2.Roh Tae-woo (1988-1993)
Politisi yang meniti karier di militer ini pernah dipuji setelah menyerukan pemilu demokratis untuk mengakhiri kediktatoran yang telah berlangsung selama beberapa dekade. Namun dua tahun setelah tak menjabat sebagai presiden, ia ditahan dengan dakwaan menerima uang senilai lebih dari US$300 atau sekitar Rp4,1 triliun dari 30 konglomerat.
Surat penahanan yang dikeluarkan untuk Roh antara lain memerinci dugaan kolusinya dengan sejumlah pengusaha. Disebutkan bahwa direktur Daewoo Corporation diduga membayar Roh senilai total US$31 juta dalam tujuh kali kesempatan pada 1988 hingga 1991, termasuk US$6,5 juta ‘uang suap’ untuk memenangkan tender proyek pangkalan kapal selam di dekat pelabuhan Pusan.
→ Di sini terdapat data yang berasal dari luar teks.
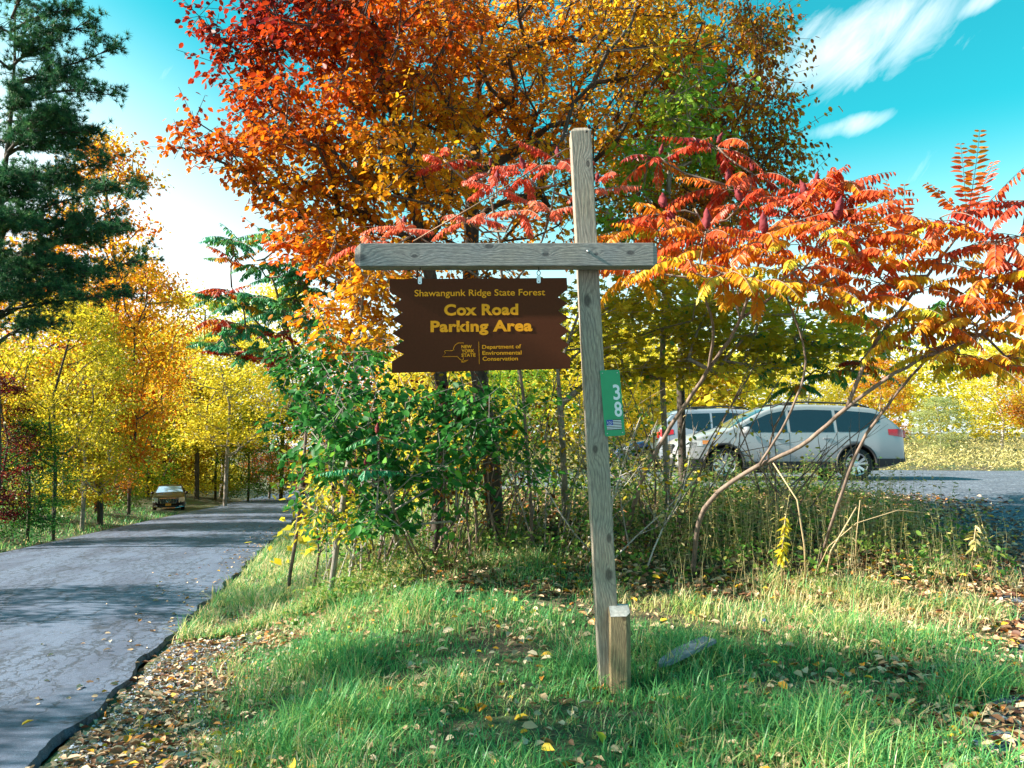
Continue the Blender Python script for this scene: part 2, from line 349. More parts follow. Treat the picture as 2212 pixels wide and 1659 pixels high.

Tak kurang dari 29 pebisnis juga dituduh membayar suap kepada Roh dengan nilai bervariasi, yang paling rendah adalah US$625.500. Beberapa pengusaha yang memberikan suap ikut pula ditahan sementara pengadilan menjatuhkan hukuman 22 tahun enam bulan untuk Roh yang belakangan dikurangi menjadi 17 tahun saat mengajukan banding.
Roh dibebaskan pada Desember 1997 setelah mendapatkan pengampunan dari presiden ketika itu, Kim Young-sam.
3.Roh Moo-hyun (2003-2008)
Roh Moo-hyun bunuh diri pada Mei 2009 dengan terjun dari bukit di belakang rumahnya. Ia meninggal ketika kejaksaan menyelidiki dugaan dirinya menerima suap US$6 juta atau sekitar Rp82,3 miliar ketika menjabat sebagai presiden.
Istri Roh dijadwalkan menghadiri pemeriksaan oleh jaksa pada hari ketika Roh meninggal, sementara Roh sendiri dijadwalkan baru akan diinterogasi sepekan setelahnya. Roh mengatakan sangat malu dengan skandal ini. Ketika menghadiri pemeriksaan pertama, ia mengatakan kehilangan muka dan bahwa ia membuat kecewa para pendukung.